# THE PROBLEM
Show every line in the records below that contains the word "Blender".

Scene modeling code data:
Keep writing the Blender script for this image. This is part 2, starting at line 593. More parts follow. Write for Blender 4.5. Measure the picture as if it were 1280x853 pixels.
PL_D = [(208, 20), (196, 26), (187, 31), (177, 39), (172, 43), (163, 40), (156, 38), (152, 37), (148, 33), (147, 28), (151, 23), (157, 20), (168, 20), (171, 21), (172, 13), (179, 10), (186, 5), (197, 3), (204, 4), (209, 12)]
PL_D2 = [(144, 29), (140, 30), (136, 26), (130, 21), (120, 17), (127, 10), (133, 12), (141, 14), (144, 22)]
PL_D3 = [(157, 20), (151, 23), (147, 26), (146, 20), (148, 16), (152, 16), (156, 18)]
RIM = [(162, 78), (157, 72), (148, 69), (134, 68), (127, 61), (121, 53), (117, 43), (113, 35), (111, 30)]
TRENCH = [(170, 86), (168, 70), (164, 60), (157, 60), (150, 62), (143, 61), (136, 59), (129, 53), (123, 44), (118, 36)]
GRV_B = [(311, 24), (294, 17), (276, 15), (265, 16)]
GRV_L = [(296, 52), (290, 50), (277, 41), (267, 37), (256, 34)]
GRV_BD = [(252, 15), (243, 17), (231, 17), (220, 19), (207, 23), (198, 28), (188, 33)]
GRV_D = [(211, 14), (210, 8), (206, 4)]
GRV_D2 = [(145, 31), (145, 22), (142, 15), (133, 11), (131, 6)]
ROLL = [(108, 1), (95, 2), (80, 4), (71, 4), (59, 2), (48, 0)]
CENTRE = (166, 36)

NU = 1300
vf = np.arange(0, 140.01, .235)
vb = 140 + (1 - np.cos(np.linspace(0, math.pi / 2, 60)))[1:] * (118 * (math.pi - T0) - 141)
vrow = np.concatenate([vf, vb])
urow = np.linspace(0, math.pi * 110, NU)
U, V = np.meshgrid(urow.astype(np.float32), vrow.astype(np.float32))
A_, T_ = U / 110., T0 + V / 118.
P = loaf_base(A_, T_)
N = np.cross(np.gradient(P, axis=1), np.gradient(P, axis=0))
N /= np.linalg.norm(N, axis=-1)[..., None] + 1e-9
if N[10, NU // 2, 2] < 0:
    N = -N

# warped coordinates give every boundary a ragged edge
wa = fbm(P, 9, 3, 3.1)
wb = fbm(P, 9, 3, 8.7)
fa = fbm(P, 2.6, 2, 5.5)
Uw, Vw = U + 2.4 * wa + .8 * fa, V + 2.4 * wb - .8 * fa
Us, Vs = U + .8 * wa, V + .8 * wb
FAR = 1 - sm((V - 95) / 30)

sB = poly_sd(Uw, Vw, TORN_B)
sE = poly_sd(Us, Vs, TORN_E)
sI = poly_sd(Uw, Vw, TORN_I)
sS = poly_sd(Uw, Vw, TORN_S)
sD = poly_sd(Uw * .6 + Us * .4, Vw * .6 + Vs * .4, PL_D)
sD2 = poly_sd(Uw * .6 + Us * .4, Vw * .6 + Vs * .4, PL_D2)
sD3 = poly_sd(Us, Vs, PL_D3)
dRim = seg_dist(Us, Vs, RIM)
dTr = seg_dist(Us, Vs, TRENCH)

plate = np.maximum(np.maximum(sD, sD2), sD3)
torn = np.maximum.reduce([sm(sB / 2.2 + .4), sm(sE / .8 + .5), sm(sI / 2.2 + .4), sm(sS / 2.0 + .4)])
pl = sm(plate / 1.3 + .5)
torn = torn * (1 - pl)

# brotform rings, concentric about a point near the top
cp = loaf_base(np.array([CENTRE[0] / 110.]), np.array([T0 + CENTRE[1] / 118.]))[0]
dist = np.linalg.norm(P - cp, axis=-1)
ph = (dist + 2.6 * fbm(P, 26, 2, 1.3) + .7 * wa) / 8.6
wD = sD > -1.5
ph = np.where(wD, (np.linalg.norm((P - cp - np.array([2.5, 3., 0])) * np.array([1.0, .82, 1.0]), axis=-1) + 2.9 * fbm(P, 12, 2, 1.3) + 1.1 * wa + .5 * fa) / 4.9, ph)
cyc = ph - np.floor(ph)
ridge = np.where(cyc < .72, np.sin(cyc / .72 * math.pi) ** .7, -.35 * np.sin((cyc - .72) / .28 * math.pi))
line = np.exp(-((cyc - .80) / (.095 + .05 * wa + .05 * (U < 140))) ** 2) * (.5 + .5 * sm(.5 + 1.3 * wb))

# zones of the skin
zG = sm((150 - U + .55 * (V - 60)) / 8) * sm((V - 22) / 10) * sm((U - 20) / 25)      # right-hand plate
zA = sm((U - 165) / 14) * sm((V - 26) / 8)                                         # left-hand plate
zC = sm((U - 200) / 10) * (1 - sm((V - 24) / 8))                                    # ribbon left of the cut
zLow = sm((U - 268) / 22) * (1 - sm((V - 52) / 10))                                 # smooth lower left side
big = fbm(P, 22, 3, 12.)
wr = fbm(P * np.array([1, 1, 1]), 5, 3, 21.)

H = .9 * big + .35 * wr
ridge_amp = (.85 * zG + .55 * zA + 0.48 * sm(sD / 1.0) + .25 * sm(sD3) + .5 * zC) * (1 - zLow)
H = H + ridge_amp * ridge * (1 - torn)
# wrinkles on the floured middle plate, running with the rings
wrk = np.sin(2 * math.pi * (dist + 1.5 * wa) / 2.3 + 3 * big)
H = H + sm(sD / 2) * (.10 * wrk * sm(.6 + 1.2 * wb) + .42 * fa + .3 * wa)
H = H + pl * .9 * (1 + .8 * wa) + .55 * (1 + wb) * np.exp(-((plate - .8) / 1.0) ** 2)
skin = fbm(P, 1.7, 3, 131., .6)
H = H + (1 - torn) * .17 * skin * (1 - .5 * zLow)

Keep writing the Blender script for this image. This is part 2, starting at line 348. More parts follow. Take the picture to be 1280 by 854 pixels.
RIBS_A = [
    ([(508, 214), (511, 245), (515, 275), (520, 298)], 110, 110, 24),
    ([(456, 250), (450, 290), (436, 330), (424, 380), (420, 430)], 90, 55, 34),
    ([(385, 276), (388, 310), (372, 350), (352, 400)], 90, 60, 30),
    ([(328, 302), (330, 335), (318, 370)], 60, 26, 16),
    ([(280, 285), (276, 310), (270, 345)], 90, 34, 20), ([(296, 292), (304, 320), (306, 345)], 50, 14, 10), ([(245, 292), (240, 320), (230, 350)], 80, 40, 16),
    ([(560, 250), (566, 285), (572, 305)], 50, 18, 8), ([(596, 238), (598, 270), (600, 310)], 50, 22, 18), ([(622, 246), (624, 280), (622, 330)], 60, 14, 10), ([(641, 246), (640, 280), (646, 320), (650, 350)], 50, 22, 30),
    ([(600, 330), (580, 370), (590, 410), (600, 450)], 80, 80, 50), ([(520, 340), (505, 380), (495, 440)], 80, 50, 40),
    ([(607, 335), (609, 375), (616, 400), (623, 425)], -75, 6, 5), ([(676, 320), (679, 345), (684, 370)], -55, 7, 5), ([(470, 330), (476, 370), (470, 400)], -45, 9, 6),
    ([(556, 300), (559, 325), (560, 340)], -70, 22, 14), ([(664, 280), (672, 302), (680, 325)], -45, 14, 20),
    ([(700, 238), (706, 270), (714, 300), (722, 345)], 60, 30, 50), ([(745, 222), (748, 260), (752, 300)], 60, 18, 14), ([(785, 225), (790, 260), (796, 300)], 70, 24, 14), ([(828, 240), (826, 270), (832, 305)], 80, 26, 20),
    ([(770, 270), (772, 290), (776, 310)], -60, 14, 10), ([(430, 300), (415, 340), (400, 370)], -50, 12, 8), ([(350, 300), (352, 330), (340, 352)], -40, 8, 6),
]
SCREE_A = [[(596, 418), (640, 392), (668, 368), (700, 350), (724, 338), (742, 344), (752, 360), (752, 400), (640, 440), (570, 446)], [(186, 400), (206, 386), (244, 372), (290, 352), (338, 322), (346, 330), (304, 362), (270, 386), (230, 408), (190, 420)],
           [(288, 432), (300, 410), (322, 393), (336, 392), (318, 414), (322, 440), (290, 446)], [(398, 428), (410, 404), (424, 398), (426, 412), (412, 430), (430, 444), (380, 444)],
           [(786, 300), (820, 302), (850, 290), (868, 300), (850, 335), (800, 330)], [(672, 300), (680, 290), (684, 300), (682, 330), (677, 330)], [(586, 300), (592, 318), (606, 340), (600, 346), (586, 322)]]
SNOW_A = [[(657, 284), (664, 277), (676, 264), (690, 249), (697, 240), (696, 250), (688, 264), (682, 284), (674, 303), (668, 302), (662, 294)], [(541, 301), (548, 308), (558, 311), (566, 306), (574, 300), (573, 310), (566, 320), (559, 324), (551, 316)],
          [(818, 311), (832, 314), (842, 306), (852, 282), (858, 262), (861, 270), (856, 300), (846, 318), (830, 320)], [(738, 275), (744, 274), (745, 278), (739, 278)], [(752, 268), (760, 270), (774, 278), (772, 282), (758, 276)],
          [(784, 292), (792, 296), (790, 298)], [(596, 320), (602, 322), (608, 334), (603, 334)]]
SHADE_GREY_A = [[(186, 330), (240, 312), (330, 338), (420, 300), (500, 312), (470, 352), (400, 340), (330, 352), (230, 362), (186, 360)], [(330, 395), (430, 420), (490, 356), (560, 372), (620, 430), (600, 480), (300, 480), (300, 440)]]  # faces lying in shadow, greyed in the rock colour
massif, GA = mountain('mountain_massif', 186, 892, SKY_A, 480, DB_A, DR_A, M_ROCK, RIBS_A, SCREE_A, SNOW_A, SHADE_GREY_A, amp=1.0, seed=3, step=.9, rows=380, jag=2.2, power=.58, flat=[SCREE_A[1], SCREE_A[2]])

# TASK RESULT
Keep writing the Blender script for this image. This is part 2, starting at line 593. More parts follow. Write for Blender 4.5. Measure the picture as if it were 1280x853 pixels.
Keep writing the Blender script for this image. This is part 2, starting at line 348. More parts follow. Take the picture to be 1280 by 854 pixels.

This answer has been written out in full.